In a sport where your equipment is an extension of your body, wireless load sensors do the same thing for your rig—linking your body, and all the little tells you have about which settings feel fast, and your rig where they all manifest. By providing live rig-load numbers on the water, sensors give sailors the ability to adjust sail-shape to known settings, meaning that every training session can begin where the last left off—giving them the best chance to make the most out of every minute on the water. After sailing, data can be uploaded to sailing analytics software and integrated with wind data and manoeuvre analysis to give the full picture of what's going on on the water.

Multiple Olympic federations are using Cyclops sensors as part of their programmes, and they are perhaps having the most impact as teams can get incredible value from comparing information from different boats and crews through the same system.

Teams are seeing wireless loads sensors as the next development that can give them an edge over their top competitors, but it could be that by the time 2024 rolls around most teams are utilising sensors, with just a few left behind. With this unprecedented 3-year Olympiad, every training session will need to be effective, sailors cannot lose time in their plans and the need for precise performance analysis is greater than ever—the luxury of months of baseless trial and error can not be afforded.

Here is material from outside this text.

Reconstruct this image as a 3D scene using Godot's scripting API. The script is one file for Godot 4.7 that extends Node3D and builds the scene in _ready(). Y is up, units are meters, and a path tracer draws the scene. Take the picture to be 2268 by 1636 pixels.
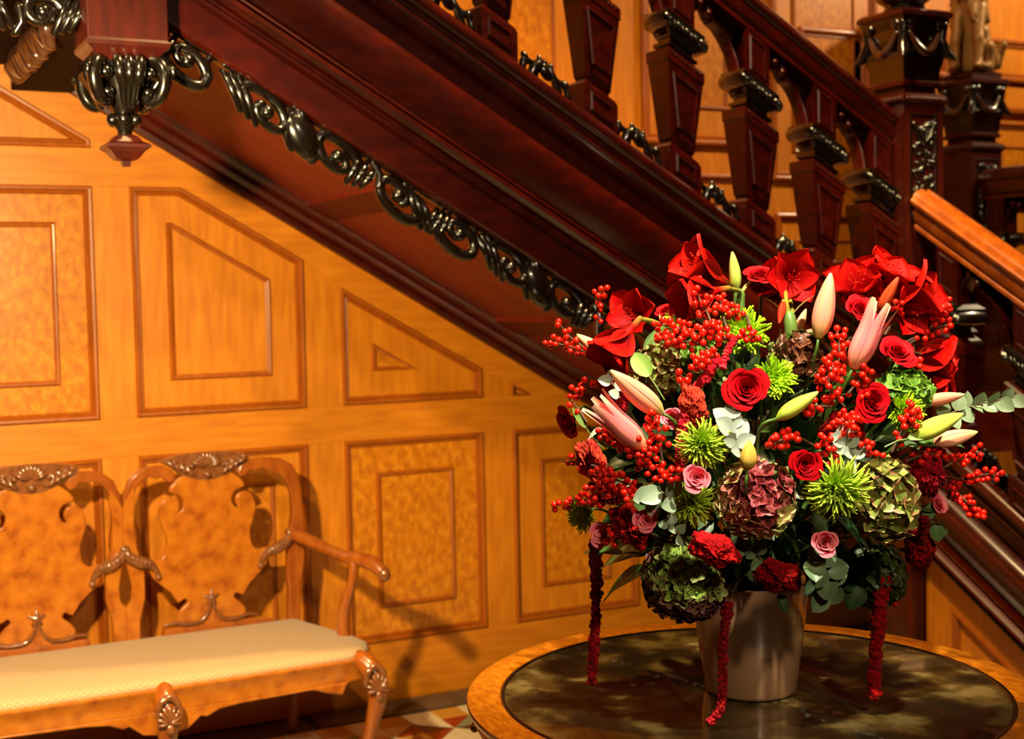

With Cyclops' introduction of load sensors suitable for dinghies coming in 2020, this will be the first full cycle where all Olympic classes are served by Cyclops' range of sensors, with even the fledgling Kiteboarding class catered for by the smallest sensor - the smartlink Nano.

This new development is expected to have an emphatic impact on how the next three years pan out and ultimately culminate in Paris in 2024.